Later in the evening, we went out near the beach where Pastor David grilled us

delicious burgers oozing with juice. In the eventual blackness created by the rolling fog and the night, we ate by the light of Pastor David’s iphone (which was the only phone kept on during the retreat to provide a means for our group to be reached).


Back at the suite, we had a special time of singing praise songs in one voice and sharing in a circle about our reasons for coming to the retreat and the convictions we received from God throughout the day. I was touched by the thirst I saw in each person for God and was amazed at how God spoke to each of us that day in a unique and personal way that was relevant to our different struggles.


The next day was Sunday and we ate breakfast and drove back to the Ministry Center in time to make it to Living Hope’s second service. I am continuing to reflect on God’s call to me to be still and know Him.
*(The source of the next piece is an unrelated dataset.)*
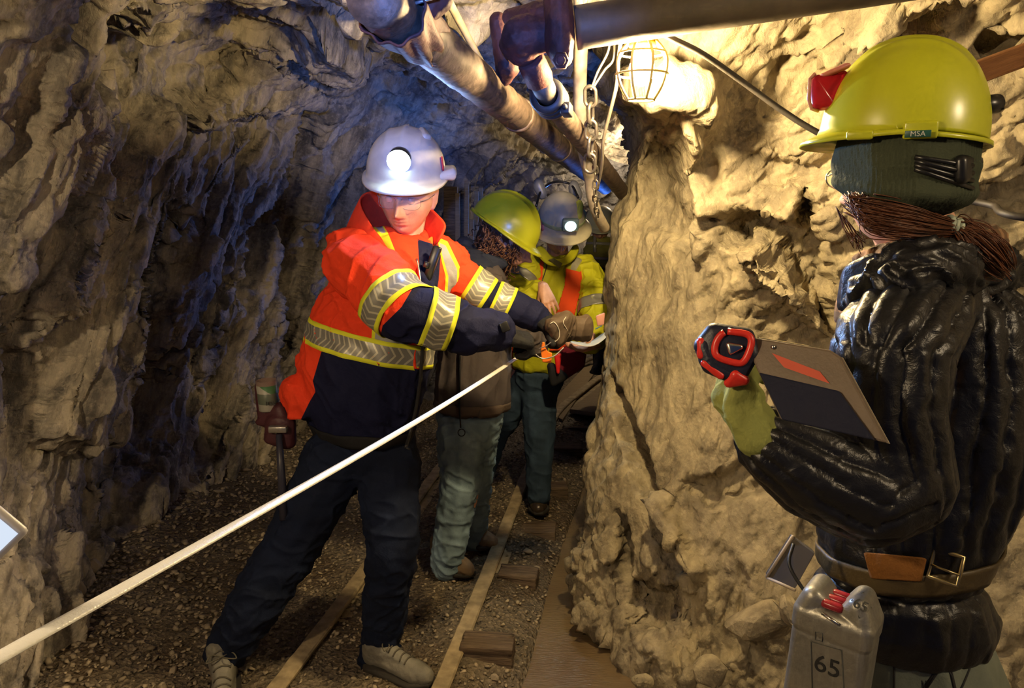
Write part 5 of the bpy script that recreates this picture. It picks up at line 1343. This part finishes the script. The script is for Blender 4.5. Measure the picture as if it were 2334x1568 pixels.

And I am eager to hear stories of blessings from future attendees of the Soul Care Retreat. The next one will be on the weekend of January 22 at Arrowhead Pine Rose Cabins. I encourage all Primers to go, slow down, and sit still before a God who longs for you to hear His loving whispers, which too often get lost in the rush of our daily lives.

2 comments:

Ron H said...

Great recap. I hope I can make it to one of these retreats soon. Sounds challenging.

Yeaj said...

Thanks for sharing, Cho. Really encouraged to hear what you learned through this retreat esp. after having several conversations with you in the past regarding your hardships with work. Seems like God definitely spoke to you through this retreat.